Forse ho una
visione troppo romantica dello scrittore. Mi piace pensare, infatti, che chi
scrive per passione – e non per dovere d’informazione - risponda innanzitutto a
un bisogno viscerale, prima che mentale. Il bisogno di creare un mondo su
misura, in cui poter vivere e non solo sopravvivere.
Un mondo che
quasi mai corrisponde a quello offerto con la nascita, con la scuola, con le
amicizie, con l’amore, con la religione. No, tutto questo non basta,
evidentemente. Attraverso le parole, chi scrive architetta un mondo nuovo che
si nutre e si abbevera di sentimenti esterni, perché lo strumento principe
dello scrittore sono i sensi che si fanno pensiero. Ma poi, varcata la soglia
di questo microcosmo alternativo, impalpabile ed esclusivo, i sentimenti si
rimescolano secondo una logica nuova, che parla il linguaggio dell’anima, con
una grammatica che si forma mano a mano che viene pensata.
Ecco,
a mio modo di sentire, scrivere consente di inventare questo universo in cui ci
si può reinventare seguendo la propria natura a dispetto delle imposizioni, dei
confini, delle regole, degli stop, dei sensi vietati e dei semafori rossi,
creandosi e ricreandosi all’infinito. E quando le parole saranno esaurite, se
mai esauriranno, se ne inventeranno di nuove, così come si alimenta il vigore
del fuoco soffiando sull'esile fiammella della brace. Perché immenso è il
potere delle parole.
E’ sorprendente, oltretutto, notare come si possa scrivere bene quando
si pensa di non essere letti, magari tenendo un caro vecchio Diario nella
penombra della propria camera da letto. Musica soffusa, la luce calda di
un’abat-jour e gli occhi trasognati in una languida solitudine che induce alla
creatività espressiva più trasgressiva. E’ un po’ come concedersi un casto
spogliarello e camminare nudi per strada senza inutili fardelli né falsi
pudori, esibendo non la sensualità del corpo ma la naturalezza dell’anima.

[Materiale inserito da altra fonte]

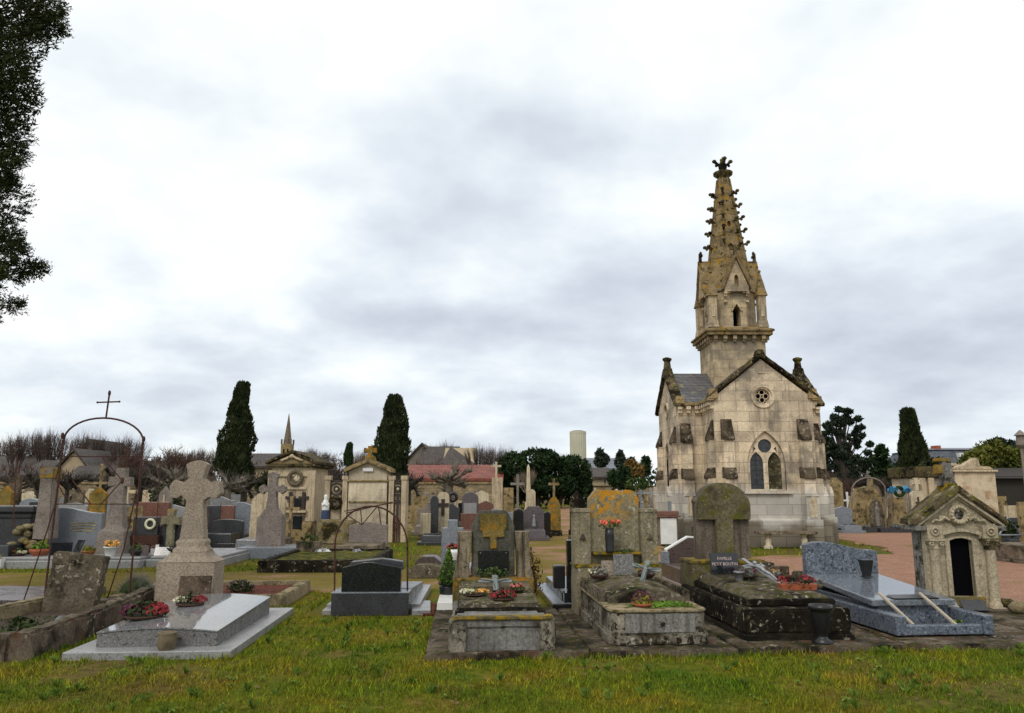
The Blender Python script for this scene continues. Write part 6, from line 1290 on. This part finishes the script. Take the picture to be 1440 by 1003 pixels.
tpx(55, [(1238,638,8,12),(1232,655,12,14),(1244,660,10,12),(1238,675,15,10)], 'bushd', 'small dark conifer between the pine and the ragged cypress', name='conifer_tree', per=500, s=.2, seed=6)
tpx(46, [(1310,660,14,14),(1300,680,20,12),(1320,655,8,10),(1335,675,12,10)], 'cyp', 'dark shrub mass at the foot of the ragged cypress', name='evergreen_shrub', per=500, s=.2, seed=7)
tpx(44, [(1375,650,22,18),(1400,640,26,20),(1420,650,24,22),(1438,648,22,22),(1390,670,20,16),(1420,680,26,16),(1445,675,20,22)], 'olive', 'broad olive green tree behind the long mausoleum', per=900, s=.16, seed=8)
tpx(58, [(1395,628,12,8),(1420,628,14,9),(1405,622,8,6),(1436,636,10,9),(1380,634,9,6)], 'pine', 'dark feathery tree topping the olive green tree', name='pine_tree', per=420, s=.2, seed=9)
for i, (b, l_) in enumerate(((((722,658,22,20),(712,675,16,20),(728,680,20,16)), 'leftmost rounded dark evergreen behind the tall grey cross'),(((750,650,26,18),(745,674,28,20),(766,646,16,14),(760,682,24,14)), 'tallest dark evergreen dome behind the thin obelisk'),(((782,660,22,18),(790,682,20,14),(776,650,14,12),(798,655,14,12)), 'middle dark evergreen dome below the pale tower'),(((810,660,20,18),(816,680,15,16),(800,684,16,14)), 'rightmost dark evergreen dome beside the pinkish house'))):
    tpx(68+i, b, 'bushd', l_, name='evergreen_shrub', per=1700, s=.2, seed=20+i)
for i, (Y, b, m_, l_) in enumerate(((110, ((844,641,6,10),(845,650,9,8)), 'pine', 'small cedar on the skyline right of the pale tower'), (112, ((852,646,4,7),), 'pine', 'tiny conifer beside the small cedar'), (105, ((872,642,5,8),(873,652,9,9)), 'pine', 'larger cedar on the skyline left of the chapel'), (95, ((888,655,9,8),(894,662,12,9),(884,668,9,8)), 'autumn', 'rusty brown tree between the cedar and the chapel'),
     (85, ((872,678,14,12),(862,672,8,10),(878,664,9,8)), 'bushd', 'dark green hedge tree right of the cream house'), (84, ((896,682,16,9),), 'leaf', 'mid green bush beside the chapel left wall'), (98, ((908,650,6,8),(906,660,8,8)), 'bushd', 'dark tree touching the chapel left edge'), (100, ((888,650,5,6),), 'pine', 'dark pointed tree between the two cedars'), (60, ((66,690,9,6),(58,694,6,4)), 'olive', 'olive shrub left of the leaning stone trunk'), (42, ((380,676,9,9),(372,684,8,8)), 'cyp', 'dark small yew between the big cypress and the wreathed mausoleum'))):
    tpx(Y, b, m_, l_, name='conifer_tree' if m_ == 'pine' else 'tree', per=350, s=.3, seed=40+i, trunk=.15, limbs=False)
# near conifer at the left edge
def nearconifer():
    Y = 10.0; X = -9.3; t = thing('conifer_tree', 'big dark conifer whose foliage enters at the top left corner', 'tree', (X, Y, 0)); foot(X, Y, 0, -.4,.4,-.4,.4)
    tr = MB(); tr.tube([(0,0,0),(.1,0,3),(0,0,6),(0,0,9.5)], .32, 10, .08)
    edge = [(0,62),(30,60),(60,40),(90,42),(120,44),(150,30),(190,18),(230,12),(280,4),(330,-6),(380,-14),(440,-30)]
    blobs = []
    r = random.Random(5)
    for py, px in edge:
        x, z = W(px, py, Y)
        for k in range(8):
            q = r.uniform(.22,.42); blobs.append((x-X-q*.8-k*.42+r.uniform(-.1,.1), r.uniform(-.5,.5)*(1+k*.4), z+r.uniform(-.2,.2), q, q, q))
    extra = [(58,15,24,14),(70,38,18,9),(50,55,12,9),(60,2,20,10),(14,215,20,22),(22,240,12,14),(6,185,18,12),(10,262,10,9),(20,372,18,9),(34,358,10,10),(42,375,9,6),(8,380,14,14),(6,392,12,8),(10,428,12,4),(-6,436,14,8),(-2,455,5,5),(-10,340,16,18),(-12,400,18,16),(4,330,8,14)]
    for px, py, rx, ry in extra:
        x, z = W(px, py, Y); q = Y/F; blobs.append((x-X, r.uniform(-.3,.3), z, rx*q, rx*q, ry*q))
    f = MB(); rr = random.Random(9)
    for (cx, cy, cz, rx, ry, rz_) in blobs:
        vol = (rx*ry*rz_)**.33
        nb = int(40+vol*260)
        tr.tube([(0,0,cz-.6),(cx*.5,cy*.5,cz-.35),(cx,cy,cz)], .03, 4, .008)
        for _ in range(nb):            # sprays: a stem of small flat leaves
            d = Vector((rr.gauss(0,1), rr.gauss(0,1), rr.gauss(0,1))).normalized(); p = Vector((cx+d.x*rx*.75, cy+d.y*ry*.75, cz+d.z*rz_*.75)); u = (Vector((.7,0,.25))+d+Vector((rr.gauss(0,.3), rr.gauss(0,.3), rr.gauss(0,.3)))).normalized(); L = rr.uniform(.10,.2)
            for j in range(9):
                c = p+u*L*j/9; b = (u.cross(Vector((rr.gauss(0,1), rr.gauss(0,1), rr.gauss(0,1)))).normalized()+u*.8).normalized(); w = b.cross(Vector((rr.random(), rr.random(), rr.random()))).normalized()*.011; q = .05*(1-j/14)
                f.add([c-w*.5, c+b*q-w, c+b*q*1.3, c+w*.8], [(0,1,2,3)])
    co = MB(); rg = []; r = rr
    for py, px in edge[:-1]:
        x, z = W(px, py, Y); xr = x-X-.75; xl = -1.6; rg.append([((xl+xr)/2+(xr-xl)/2*cos(2*PI*i/14)*(1+.12*noise.noise(Vector((i,z*2,0)))), 1.1*sin(2*PI*i/14), z) for i in range(14)])
    co.loft(rg[::-1]); co.build('inner_crown', M['cyp2'], t)
    for _ in range(11000):
        q = r.uniform(0, len(edge)-2.001); i = int(q); py = edge[i][0]+(edge[i+1][0]-edge[i][0])*(q-i); px = edge[i][1]+(edge[i+1][1]-edge[i][1])*(q-i); x, z = W(px, py, Y); y = r.uniform(-.8,.8)
        p = Vector((x-X-abs(r.gauss(0,.45))-.04+.14*noise.noise(Vector((y*3, z*3, 1)))-.5*y*y, y, z)); u = Vector((.6+r.gauss(0,.5), r.gauss(0,.5), .3+r.gauss(0,.5))).normalized(); b = u.cross(Vector((r.gauss(0,1), r.gauss(0,1), r.gauss(0,1)))).normalized()*.014; f.add([p-b, p+b, p+u*r.uniform(.04,.10)], [(0,1,2)])
    tr.build('trunk', M['bark'], t); f.open = True; f.build('crown', M['cyp2'], t)
M['cyp2'] = leafm('near_conifer_foliage', (.014,.024,.008), (.052,.062,.02), s_=2.2)
nearconifer()
# bare trees
def bare(mb, p, d, L, r, lev, rr, up=.25, spread=.5, nb=3, minr=.006):
    n = 3; pts = [p]; q = Vector(p); dd = Vector(d)
    for i in range(n):
        dd = (dd+Vector((rr.gauss(0,.13), rr.gauss(0,.13), rr.gauss(0,.08)+up*.1))).normalized(); q = q+dd*L/n; pts.append(tuple(q))
    mb.tube(pts, r, 3 if lev < 3 else 6, max(r*.6, minr), smooth=False)
    if lev == 0: return
    for k in range(nb if lev > 1 else nb+2):
        i = rr.randint(1, n); a = Vector((rr.gauss(0,1), rr.gauss(0,1), rr.gauss(0,.4))).normalized()
        bare(mb, pts[i], (dd+a*spread*1.6+Vector((0,0,up))).normalized(), L*rr.uniform(.55,.8), max(r*.55, minr), lev-1, rr, up, spread, nb, minr)
def fanproto(h, seed, n=150, wide=.75, side=5):
    mb = MB(); r = random.Random(seed); hb = h*.42; mb.tube([(0,0,0),(.03,0,hb*.6),(0,0,hb)], h*.028, 6, h*.02); kn = []
    for i in range(9):
        a = 2*PI*i/9+r.uniform(-.3,.3); e = r.uniform(.1,1.0); p = (cos(a)*e*h*.13, sin(a)*e*h*.13, hb+h*r.uniform(.05,.12)); mb.tube([(0,0,hb*.92),(p[0]*.6,p[1]*.6,hb),p], h*.013, 5, h*.009); kn.append((p, a, e))
    for i in range(n):
        p, a, e = r.choice(kn); q = wide*e*r.uniform(.3,1.1); a += r.gauss(0,.35); L = h*r.uniform(.32,.46)*(1-.25*e); d = Vector((cos(a)*q+r.gauss(0,.1), sin(a)*q+r.gauss(0,.1), 1)).normalized(); P = Vector(p); pts = [tuple(P)]
        for k in range(4): d = (d+Vector((r.gauss(0,.05), r.gauss(0,.05), .07))).normalized(); P = P+d*L/4; pts.append(tuple(P))
        mb.tube(pts, h*.0022, 3, h*.0008, False)
        for k in range(side):
            o = Vector(pts[r.randint(1,3)]); u = (d+Vector((r.gauss(0,.3), r.gauss(0,.3), .1))).normalized(); mb.tube([tuple(o), tuple(o+u*L*r.uniform(.2,.42))], h*.0013, 3, h*.0007, False)
    mb.open = True; return mb
def bareproto(h, m, seed, lev=4, up=.35, spread=.5, nb=3, minr=.02, tr=.16, trh=.25):
    mb = MB(); rr = random.Random(seed); mb.tube([(0,0,0),(0,0,h*trh)], tr, 6, tr*.8)
    for k in range(4): 
        a = rr.uniform(0, 2*PI); bare(mb, (0,0,h*trh), (cos(a)*spread, sin(a)*spread, 1), h*.3, tr*.6, lev, rr, up, spread, nb, minr)
    mb.open = True; return mb
protos = []
for i, (m_, up, sp, nb) in enumerate((('twig', .5, .35, 3), ('twigr', .3, .5, 3), ('twigt', .45, .45, 3), ('twig', .8, .25, 3))):
    protos.append((bareproto(6, m_, 60+i, 5, up, sp, nb, .010) if i == 1 else fanproto(6, 60+i, (190,0,170,150)[i], (.95,0,.8,.6)[i])).build('branches', M[m_]))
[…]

Tuttavia, esiste anche tutto un mondo esteriore che s’affaccia su
quello interiore, specchiandosi in un inevitabile reciproco contagio. E’
impossibile ignorare il pubblico che spia dietro questo foglio di vetro
idealmente posto tra interiorità e esteriorità. Dunque, abbandonando per un
istante questa mia incantata immagine dello scrittore, mi domando se esiste
ancora qualcuno, oggi, che dedica la scrittura semplicemente a se stesso,
affidando per esempio i propri pensieri alle pagine di un Diario segreto. Temo
di no. Purtroppo, la vanità e l’impellenza a condividere puntualmente le parole
con un pubblico sempre più sconfinato è ormai una droga diffusa che se da un
lato eccita il nostro piacere narcisistico, dall’altro mortifica il gusto
delicato dell’intimità, del pudore, o semplicemente dell’attesa. E’ una
droga subdola, questa, che spesso costringe la scrittura a mascherarsi, a
truccarsi, a ornarsi di un eccesso di fronzoli, trasformando i piccoli, grandi
scrittori in baldanzosi attori. Ormai sembra che le parole scritte non abbiano
alcun valore se non vengono seminate e condivise con migliaia di lettori, tanto
che il principio cartesiano “penso, dunque sono” potrebbe essere
sostituito con “scrivo, dunque sono” o, meglio ancora, con “pubblico,
dunque sono.” Insomma, l’importante è far sapere al mondo che esistiamo
attraverso i nostri pensieri scritti e veicolati, con la segreta speranza di
fecondare i cuori e contagiare le menti di chi legge.
Eccoci qui dunque anche oggi, agghindati di belle parole, a sfilare
come tanti eccentrici esibizionisti a caccia d’applausi e d’entusiastici
compiacimenti, bramosi di sedurre quel gigantesco anonimo voyeur, di cui noi
stessi facciamo parte.
Addio caro vecchio Diario, dunque. Non illuderti,
ormai non servi più, perché il nuovo diario, oggi, non è più fatto di carta,
penna, sospiri e segreti ma di blog, post, share e link.